Rows from a 3D scene dataset:
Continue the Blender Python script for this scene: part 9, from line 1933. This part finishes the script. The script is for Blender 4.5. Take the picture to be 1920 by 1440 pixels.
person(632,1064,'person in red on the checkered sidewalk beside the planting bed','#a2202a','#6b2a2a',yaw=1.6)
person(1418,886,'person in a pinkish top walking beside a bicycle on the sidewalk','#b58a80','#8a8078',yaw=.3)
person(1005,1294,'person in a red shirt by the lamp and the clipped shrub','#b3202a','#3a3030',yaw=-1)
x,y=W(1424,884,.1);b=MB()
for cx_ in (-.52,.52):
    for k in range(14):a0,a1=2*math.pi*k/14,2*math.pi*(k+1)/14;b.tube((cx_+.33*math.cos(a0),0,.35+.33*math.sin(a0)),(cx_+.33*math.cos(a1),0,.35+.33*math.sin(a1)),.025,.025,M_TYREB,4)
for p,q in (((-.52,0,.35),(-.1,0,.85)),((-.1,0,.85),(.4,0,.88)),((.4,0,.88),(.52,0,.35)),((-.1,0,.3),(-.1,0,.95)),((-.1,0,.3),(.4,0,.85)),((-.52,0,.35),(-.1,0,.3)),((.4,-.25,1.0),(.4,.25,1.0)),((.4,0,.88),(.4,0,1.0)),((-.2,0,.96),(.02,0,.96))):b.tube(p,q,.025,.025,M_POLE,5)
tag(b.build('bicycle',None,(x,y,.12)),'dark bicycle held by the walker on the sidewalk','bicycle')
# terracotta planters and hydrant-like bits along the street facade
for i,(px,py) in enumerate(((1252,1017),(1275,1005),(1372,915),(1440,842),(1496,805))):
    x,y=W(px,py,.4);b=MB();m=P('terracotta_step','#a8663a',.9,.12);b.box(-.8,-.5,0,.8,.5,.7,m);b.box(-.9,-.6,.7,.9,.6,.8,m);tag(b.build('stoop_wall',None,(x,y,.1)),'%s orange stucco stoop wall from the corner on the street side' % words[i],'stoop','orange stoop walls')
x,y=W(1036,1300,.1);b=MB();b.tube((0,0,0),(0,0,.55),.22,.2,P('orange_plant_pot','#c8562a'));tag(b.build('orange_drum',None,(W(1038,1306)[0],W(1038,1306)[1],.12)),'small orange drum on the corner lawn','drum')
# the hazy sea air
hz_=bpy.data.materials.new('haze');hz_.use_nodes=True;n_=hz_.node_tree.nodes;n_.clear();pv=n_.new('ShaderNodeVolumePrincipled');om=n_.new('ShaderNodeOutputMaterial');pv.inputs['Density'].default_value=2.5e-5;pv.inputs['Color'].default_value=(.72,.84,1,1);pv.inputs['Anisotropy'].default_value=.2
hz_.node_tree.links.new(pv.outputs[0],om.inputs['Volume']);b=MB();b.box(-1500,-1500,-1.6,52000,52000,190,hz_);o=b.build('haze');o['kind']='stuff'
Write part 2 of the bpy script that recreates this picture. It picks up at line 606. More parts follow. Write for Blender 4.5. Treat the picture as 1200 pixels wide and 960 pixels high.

• [WHAT IS REQUIRED]: Copy out all the entries shown above, character for character.

• [ANSWER TO THIS EXERCISE]:
Continue the Blender Python script for this scene: part 9, from line 1933. This part finishes the script. The script is for Blender 4.5. Take the picture to be 1920 by 1440 pixels.
person(632,1064,'person in red on the checkered sidewalk beside the planting bed','#a2202a','#6b2a2a',yaw=1.6)
person(1418,886,'person in a pinkish top walking beside a bicycle on the sidewalk','#b58a80','#8a8078',yaw=.3)
person(1005,1294,'person in a red shirt by the lamp and the clipped shrub','#b3202a','#3a3030',yaw=-1)
x,y=W(1424,884,.1);b=MB()
for cx_ in (-.52,.52):
    for k in range(14):a0,a1=2*math.pi*k/14,2*math.pi*(k+1)/14;b.tube((cx_+.33*math.cos(a0),0,.35+.33*math.sin(a0)),(cx_+.33*math.cos(a1),0,.35+.33*math.sin(a1)),.025,.025,M_TYREB,4)
for p,q in (((-.52,0,.35),(-.1,0,.85)),((-.1,0,.85),(.4,0,.88)),((.4,0,.88),(.52,0,.35)),((-.1,0,.3),(-.1,0,.95)),((-.1,0,.3),(.4,0,.85)),((-.52,0,.35),(-.1,0,.3)),((.4,-.25,1.0),(.4,.25,1.0)),((.4,0,.88),(.4,0,1.0)),((-.2,0,.96),(.02,0,.96))):b.tube(p,q,.025,.025,M_POLE,5)
tag(b.build('bicycle',None,(x,y,.12)),'dark bicycle held by the walker on the sidewalk','bicycle')
# terracotta planters and hydrant-like bits along the street facade
for i,(px,py) in enumerate(((1252,1017),(1275,1005),(1372,915),(1440,842),(1496,805))):
    x,y=W(px,py,.4);b=MB();m=P('terracotta_step','#a8663a',.9,.12);b.box(-.8,-.5,0,.8,.5,.7,m);b.box(-.9,-.6,.7,.9,.6,.8,m);tag(b.build('stoop_wall',None,(x,y,.1)),'%s orange stucco stoop wall from the corner on the street side' % words[i],'stoop','orange stoop walls')
x,y=W(1036,1300,.1);b=MB();b.tube((0,0,0),(0,0,.55),.22,.2,P('orange_plant_pot','#c8562a'));tag(b.build('orange_drum',None,(W(1038,1306)[0],W(1038,1306)[1],.12)),'small orange drum on the corner lawn','drum')
# the hazy sea air
hz_=bpy.data.materials.new('haze');hz_.use_nodes=True;n_=hz_.node_tree.nodes;n_.clear();pv=n_.new('ShaderNodeVolumePrincipled');om=n_.new('ShaderNodeOutputMaterial');pv.inputs['Density'].default_value=2.5e-5;pv.inputs['Color'].default_value=(.72,.84,1,1);pv.inputs['Anisotropy'].default_value=.2
hz_.node_tree.links.new(pv.outputs[0],om.inputs['Volume']);b=MB();b.box(-1500,-1500,-1.6,52000,52000,190,hz_);o=b.build('haze');o['kind']='stuff'
Write part 2 of the bpy script that recreates this picture. It picks up at line 606. More parts follow. Write for Blender 4.5. Treat the picture as 1200 pixels wide and 960 pixels high.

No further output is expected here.